Tenuto scoffed at censors who would omit potentially offensive language — such as anatomical references. “I think it’s ridiculous,” she replied. “It’s really surprising — it’s a body part, it’s not a bad word. It’s bizarre to me that an editor would say in this day and age, that you can’t put ‘vagina’ in the newspaper.”

Slowly, TMI is gaining popularity. “We’re nowhere near where the Vagina Monologues has been, because they’re known internationally,” Tenuto remarked. “We’ve gotten tremendous feedback from the local community. We’re still pretty new. I’m impressed with how much coverage we’ve gotten.” An upcoming sponsored run at the Brooklyn Lyceum will be the first time TMI has left the Hudson Valley.

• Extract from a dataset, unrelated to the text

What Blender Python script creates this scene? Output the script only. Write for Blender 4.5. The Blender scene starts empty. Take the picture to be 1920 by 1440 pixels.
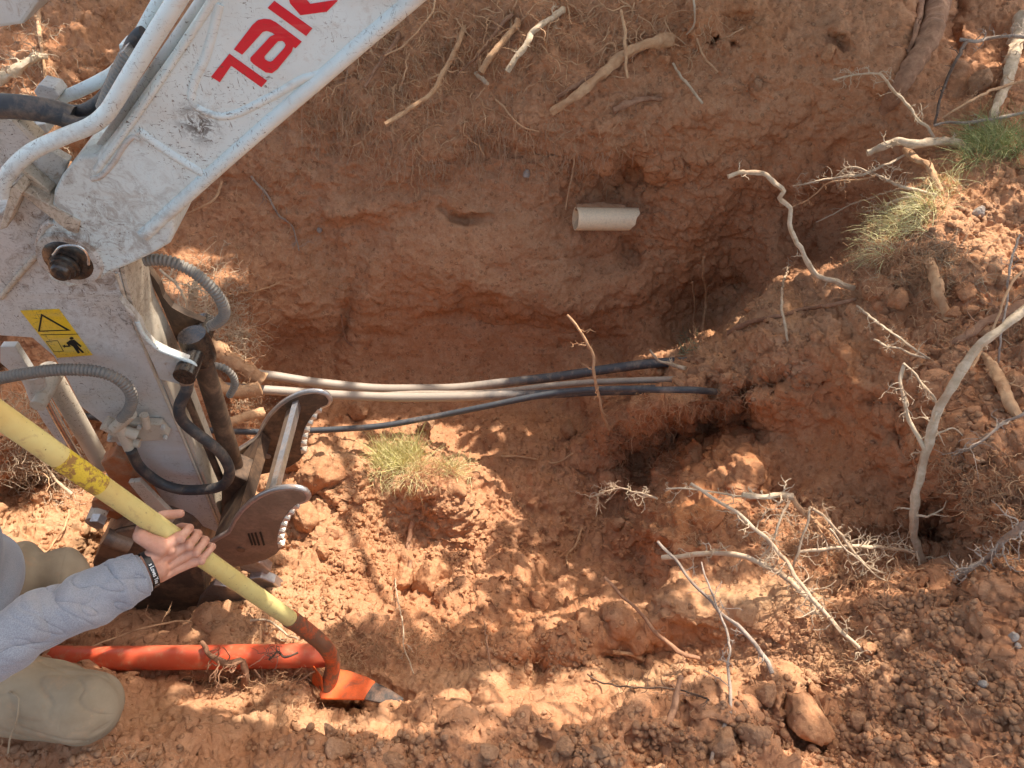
import bpy, bmesh, math, random
import numpy as np
from mathutils import Vector, Matrix
C = bpy.context.scene
R = math.radians
# ------------------------------------------------------------------ camera, sky, sun
CAM = np.array([0.0, 0.0, 1.6]); F = 1390.0; PITCH = R(47)
cp, sp = math.cos(PITCH), math.sin(PITCH)
cd = bpy.data.cameras.new("camera"); cam = bpy.data.objects.new("camera", cd); C.collection.objects.link(cam)
cam.location = CAM; cam.rotation_euler = (R(90) - PITCH, 0, 0)
cd.sensor_width = 36; cd.lens = F / 1920 * 36; cd.clip_start = .02; cd.clip_end = 500
C.camera = cam
SUN = np.array([.36, .44, .86]); SUN /= np.linalg.norm(SUN)
w = bpy.data.worlds.new("World"); C.world = w; w.use_nodes = True
nt = w.node_tree; bg = nt.nodes["Background"]
sky = nt.nodes.new("ShaderNodeTexSky"); sky.sky_type = 'NISHITA'; sky.sun_disc = False
sky.sun_elevation = math.asin(SUN[2]); sky.sun_rotation = math.atan2(SUN[0], SUN[1])
sky.dust_density = 3.0; sky.ozone_density = .3; sky.air_density = .8
mxs = nt.nodes.new("ShaderNodeMix"); mxs.data_type = 'RGBA'; mxs.blend_type = 'MULTIPLY'; mxs.inputs[0].default_value = 1; mxs.inputs[7].default_value = (1.04, .985, .84, 1)
nt.links.new(sky.outputs[0], mxs.inputs[6]); nt.links.new(mxs.outputs[2], bg.inputs[0]); bg.inputs[1].default_value = .15
sd = bpy.data.lights.new("sun", 'SUN'); sun = bpy.data.objects.new("sun", sd); C.collection.objects.link(sun)
sd.energy = 2.8; sd.angle = R(.5); sd.color = (1, .93, .82)
sun.rotation_euler = Vector(SUN).to_track_quat('Z', 'Y').to_euler()
C.view_settings.view_transform = 'Standard'; C.view_settings.look = 'None'
C.view_settings.exposure = 1.62; C.view_settings.gamma = 1
C.cycles.max_bounces = 6
rnd = random.Random(5); rs = np.random.RandomState(7)
# ------------------------------------------------------------------ helpers
def D(px, py):
    a = (np.asarray(px, float) - 960) / F; b = (720 - np.asarray(py, float)) / F
    return np.stack([a + 0 * b, cp + sp * b + 0 * a, -sp + cp * b + 0 * a], -1)
def PT(px, py, t): return CAM + D(px, py) * t
def PY(px, py, Y):
    d = D(px, py); return CAM + d * (Y / d[..., 1])[..., None] if d.ndim > 1 else CAM + d * (Y / d[1])
def PZ(px, py, z):
    d = D(px, py); return CAM + d * ((z - CAM[2]) / d[2])
def nrm(v): return v / max(1e-9, np.linalg.norm(v))
def tag(o, label=None, cat=None, group=None, kind=None):
    if label: o['label'] = label
    if cat: o['category'] = cat
    if group: o['group'] = group
    if kind: o['kind'] = kind
    return o
def empty(name, loc, label, cat, group=None):
    o = bpy.data.objects.new(name, None); C.collection.objects.link(o); o.location = loc
    o.empty_display_size = .05
    return tag(o, label, cat, group)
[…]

“The whole reason we’re doing this Kickstarter campaign, is because we’d like to be able to expand our program and go on tour — offer the program to people who don’t have access to writing workshops, offer scholarships.”

The next TMI performance happens first weekend in February at the Rosendale Theater, followed by a weekend retreat at Lifebridge Sancutary in late February. Regular workshops are held at Rosendale’s Canal Town Alley, behind Big Cheese. “We also do TMIdol, which is a story slam,” Tenuto noted. Next slam is on Nov. 3rd, at Market Market, 9pm.